Businesses need to keep applications up and running in the event of planned or unplanned system disruptions. "High availability" is an attribute of a system that provides service at agreed-upon levels and masks unplanned outages from end users. "Redundancy" allows work to shift from failing components to those that prevent the end-user service from being interrupted. Failed components may be removed and replaced while the system is still active, so service may continue.
Hot swappable N + 1 redundant power is the preferred approach for systems requiring high reliability, availability, and serviceability. Hot Swappable N+1 redundant AC-DC and DC-DC converters using transformer based power topologies have been available for many years to provide board level bulk power in Server, Telco and Netcom systems. In these converters the transformer provides isolation of the input voltage from the output and ORing diodes provide the hot swap functionality.
Transformer-based topologies are no longer a viable solution for directly powering digital ICs due to decreasing digital ICs operating voltage, related increases in current, and the proliferation of the number of required power rails. Power loss, size, and cost are all unacceptably large compared to a non-isolated PoL (point-of-load) solution.
Until now, POLs have been unable to provide N + 1 redundant power with the required input to output isolation. This has forced system OEMs to implement redundant power at the board or rack level rather than for every output rail. Today's solution requires an entire board or rack to be replaced if the PoL fails along with the loss of any customer data being processed by the board or rack at the time of failure.
Redundant PoL
To address this problem, International Rectifier developed an N+1 redundant PoL power system. As shown in Figure 1 this solution implements a synchronous buck converter combined with input FET(s) that provide hot-swap and E-fuse functions and ORing FET(s) to ensure complete system protection against failures such as high or low side FET short circuit.

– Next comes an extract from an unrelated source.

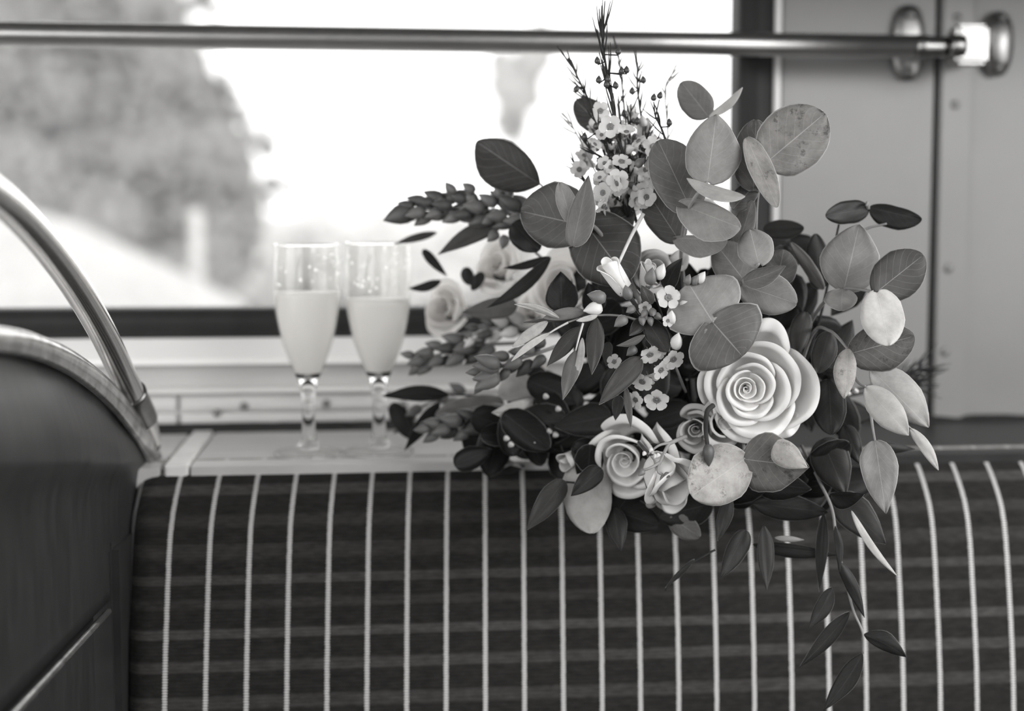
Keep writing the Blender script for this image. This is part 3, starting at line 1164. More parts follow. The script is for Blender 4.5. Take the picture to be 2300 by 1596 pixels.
leaf(s9, (1714, 515), (1806, 512), 20, 24, 1.2, 1.19, 72, mat='ruscus')
leaf(s9, (1842, 650), (1832, 524), 28, 28, 1.19, 1.19, 62, mat='ruscus')
leaf(s9, (1850, 650), (1776, 544), 13, 16, 1.175, 1.17, 122, roll=.4)
s10 = stem('eucalyptus_sprig', [(1760, 960, 1.22), (1820, 760, 1.16), (1862, 742, 1.12), (1912, 792, 1.085)], .0018, .001)
leaf(s10, (1912, 793), (2054, 754), 46, 60, 1.085, 1.09, 96, mat='spotted', cord=.05, label='mottled dark leaf')
leaf(s10, (1905, 782), (1896, 895), 22, 29, 1.08, 1.065, 166, shape='slim', mat='spotted')
leaf(s10, (1862, 744), (1836, 838), 30, 26, 1.13, 1.12, 72, mat='ruscus')
leaf(s10, (1810, 700), (1788, 792), 22, 26, 1.15, 1.14, 84, mat='ruscus')
leaf(s10, (1862, 850), (1868, 976), 36, 44, 1.14, 1.13, 58, mat='ruscus')
s11 = stem('eucalyptus_sprig', [(1820, 830, 1.2), (1890, 800, 1.14), (1925, 855, 1.1), (1944, 868, 1.09)], .0016, .0009)
leaf(s11, (1944, 868), (2041, 978), 36, 35, 1.09, 1.07, 188, shape='slim')
leaf(s11, (1955, 828), (2086, 960), 52, 36, 1.11, 1.10, 182, shape='slim')
leaf(s11, (2044, 961), (2108, 1056), 13, 14, 1.09, 1.09, 192, shape='slim', bend=5)
leaf(s11, (1965, 988), (1990, 1154), 44, 42, 1.10, 1.08, 138, shape='ovate', fold=-.1, label='hanging leaf with a pale rim')
stem('stalk', [(1956, 930, 1.105), (1961, 965, 1.1), (1966, 992, 1.1)], .0012, .0008, 'stemwood', s11)
stem('stalk', [(2020, 935, 1.1), (2032, 950, 1.09), (2046, 962, 1.09)], .0012, .0008, 'stemwood', s11)
leaf(s11, (1942, 1004), (2056, 1008), 13, 13, 1.16, 1.17, 55, mat='ruscus', shape='lance')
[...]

Average current mode control is used to implement active droop sharing between converters. This eliminates the need for any control wires connecting between two or more current sharing PoLs and prevents a potential single-point-failure mode from disabling the system. An analog current monitor signal is provided and allows the system microcontroller to monitor the current being delivered by each PoL. A digital interface is also included to transmit data back to the host system indicating status of the PoL's output voltage, input FETs, and ORing FETs.
The topology is fully scalable to support output currents above 300A by adding the required number of phases. The IR3510 provides overall system control and interfaces with any number of IR3088A Phase ICs, each of which drives and monitors a single phase Sync Buck power channel.